Sunday, December 7, 2008

Transportation indexes

It is not rocket science to work out that the ‘financial’ crisis has now spread to becoming a global economic crisis that has threatened thousands of jobs and businesses.

This is the problem that is facing stock pickers at the moment – if the problem was limited to a bit of a bit of ‘shock and awe’ as the markets tumbled, then you could feel pretty confident going in and buying some shares at what look like low price to earnings ratios and then sit back waiting for a rebound.

But what if the problem is deeper? What if all these people who are losing their jobs as the stock market shock starts to wear off?

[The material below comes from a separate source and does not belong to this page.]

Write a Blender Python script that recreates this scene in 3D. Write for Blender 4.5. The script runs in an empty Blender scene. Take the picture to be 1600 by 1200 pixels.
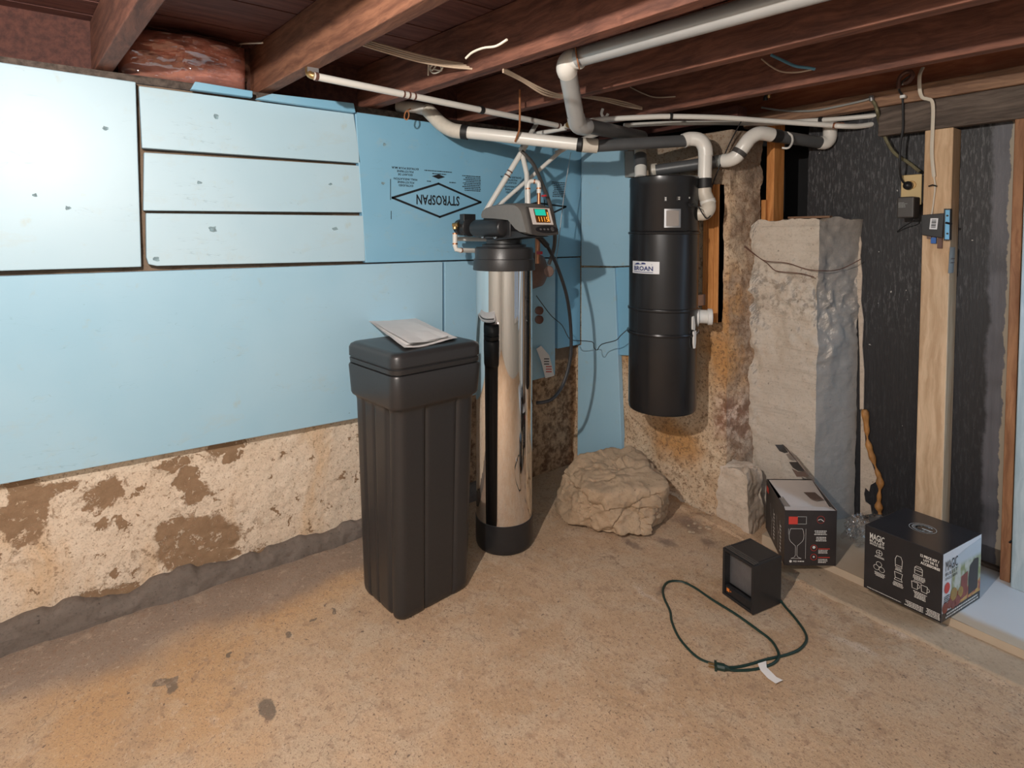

Every time somebody loses their job, it is one more person that does not have a means to pay off any accumulated debt – be it cars, houses, credit cards or other personal debt. What looks like a good price to earnings ratio in 2008 would certainly not be applicable if clients have begun hauling in their spending and hoarding their cash going into 2009.

The reality is that economic activity has fallen off a cliff and nobody really has any idea when it is going to get restarted again.

Looking at a couple of trading boards, an interesting theory has been put forward – tracking the transportation and logistics indexes as a proxy for economic activity.

I thought I would start with the Baltic Dry Index because A) It has been in the news quite a lot recently and B) Being a Grindrod shareholder I’ve heard a lot about it in recent months:

Baltic Dry Index:
In a nutshell, the Baltic Dry Index (BDI) helps ascertain global freight rates based on demand for commodities, how much fleet supply is available to meet the demand and market sentiment for the global shipping industry.

Wikipedia simplifies it saying: “Every working day, the Baltic canvasses brokers around the world and asks how much it would cost to book various cargoes of raw materials on various routes (e.g. 100,000 tons of iron ore from San Francisco to Hong Kong, or 1,000,000 metric tons of rice from Bangkok to Tokyo)”

Local shipping company Grindrod has seen its share price absolutely decimated in recent months as many investors have tried to correlate that performance of the BDI with the anticipated earnings for the shipper.

While this isn’t exactly the case, you can see how much emphasis big firms have placed on using the BDI to track overall market sentiment.

Looking at the graph, you will see some correlation between the two.



Dow Jones Transportation Average
The Dow Jones Transportation Average (DJTA) is the oldest US index. The index includes 20 companies involved in the railroad, shipping, airline and trucking industries.

You can find the constituents here - http://www.djindexes.com/

Below I’ve printed out a graph for the last three years.

What I found interesting was that despite many consumers (retail, commercial and industrial) having slammed on breaks in the last few months, there seems to be a bit of sideways movements in both these indexes, which may indicate that a more ‘real’ level of economic activity has been found.

I am a big believer that historical data doesn’t necessarily point to what is going to happen going forward, but I think building in tools like this to review the ‘bigger picture’ might be very useful in making some investment decisions.

Anyone else using these tools or done any back-testing on this data?